I don’t remember my mom reading from the Missal when the family went to Mass but the pages are well thumbed. Her mom’s funeral card displays Jesus bleeding from a crown of thorns. There’s another card of a ghostly Jesus on a mountain top before a blood red sky. My brother signed it in the back when he was in fifth grade. Mom always wanted him to be a priest so maybe she was planning to pass the book to him.
I don’t remember my mom being particularly religious, either. However, she often said in the years before she died that we would hear a mighty holler if it turns out there isn’t a heaven. No hollering has come so I guess she found heaven.
What I do remember is the splendor of Sundays when they were at their best. The marbled beauty of the church and the opulent smell of incense; the procession of the brocade and silk robed priest led to the altar by boys in white tunics; the solemnity of gathering in the aisle to wait for communion. I got to dress up, especially in my teen years when my attempts at couture fashions were pretty lame. After mass, my parents stood on the church steps for what seemed like hours greeting everyone in the congregation while we raced around the school yard. Finally, at home, we sat together for a special breakfast of eggs, scrapple, sausage, bacon, toast and, occasionally, cinnamon sticky buns. In the afternoon, my dad drove us around Philadelphia to visit museums, or the Navy Yard, or historical sites, or the Memorial Hall built in Fairmount Park for the Centennial Exposition of 1876. Then home again, the house soon to be filled with the aroma of Sunday’s heavily-seasoned garlic and herbed-crusted roast beef. Dinner was almost always eaten in great humor, around the dining room table set with the good linen and the good china.
Except for funerals and weddings, I haven’t attended a Mass since I was 18. I was beginning to take my first wobbly steps out into the wider world and the church and its teachings no longer made sense to me. I told my dad I wouldn’t go to Mass anymore. I cried. He hugged me. And that was that for Sundays.
My children aren’t formally baptized. When they were both infants, my mom secretly carried them to the bathroom, mumbled some prayers, and poured water on one and whiskey over the other. Catholic teachings says this may count. I took them to Mass a couple of times on Christmas and Easter, much to the amusement of my heathen husband who I was frequently told was my duty to convert. These few outings, though, seemed to have impressed my oldest son. When he joined the Marines he listed his religion as Catholic. It was stamped on his dog-tags just in case he needed the final rites.

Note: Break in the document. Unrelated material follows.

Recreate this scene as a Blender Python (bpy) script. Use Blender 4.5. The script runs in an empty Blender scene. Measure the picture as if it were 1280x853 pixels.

This did not comfort his parents.
My sons, though, grew up with all the other Sunday traditions. I cooked a special breakfast and took them to museums and historical sites around New York. Then, in the evening, I brought a garlic and herbed-crusted beef to our plainly dressed dining room table and there we sat in leisure, devouring the feast together.
I’m not sure my mom’s Daily Missal was the reason I fell asleep last night but I awoke with a lingering nostalgia for my childhood Sundays. I even thought about joining our neighbors who were walking to the church up the street for Mass. It is a pretty church, more modern than my family’s parish. But it was freezing out and I discovered that they broadcast their service on YouTube. I stayed in my nightgown and watched on my phone. There’s been important changes since I was a girl. For one, a woman led the prayers. The pastor’s homily was about being careful with the words we choose. Whether you are a child or a president words mattered, he said. The congregants also sang my favorite hymn—Be Thou My Vision—which must be included in my funeral ceremony. As outlined in my will, it must be a party with an impressive buffet and a rousing playlist of decidedly unlikely hymn songs.
My mom’s Daily Missal is on my desk. On March 8 she will be a quarter-century dead and we buried her after a funeral mass (pages 1233-1258). I don’t know if I will place the Missal back on my bookshelf. I don’t see myself reading from it. Then again, I cannot stress enough how amusing all the saints’ stories are.
The memories it evokes, though, are strong. Not the sacred ones but the blessings of my family’s splendid breakfasts and excursions, and the evening feast leisurely eaten in great humor around the dining room table set with the good linen and the good china.
I often wish that I had the tradition of attending a Sunday church service, if only for the sense of community. But then again, there is nothing stopping me.
Thank you, Pat for this beautiful and moving recollection of a past long gone but yet alive within you. It reminds me of Joyce’s masterpiece The Dead. So moving. So deeply felt. Nostalgia in its most rich expression. Some years ago, I asked my wife to place in my casket the New Testsment I received on the day of my First Communion. It sits on my bedroom lamp table. Never far out of reach.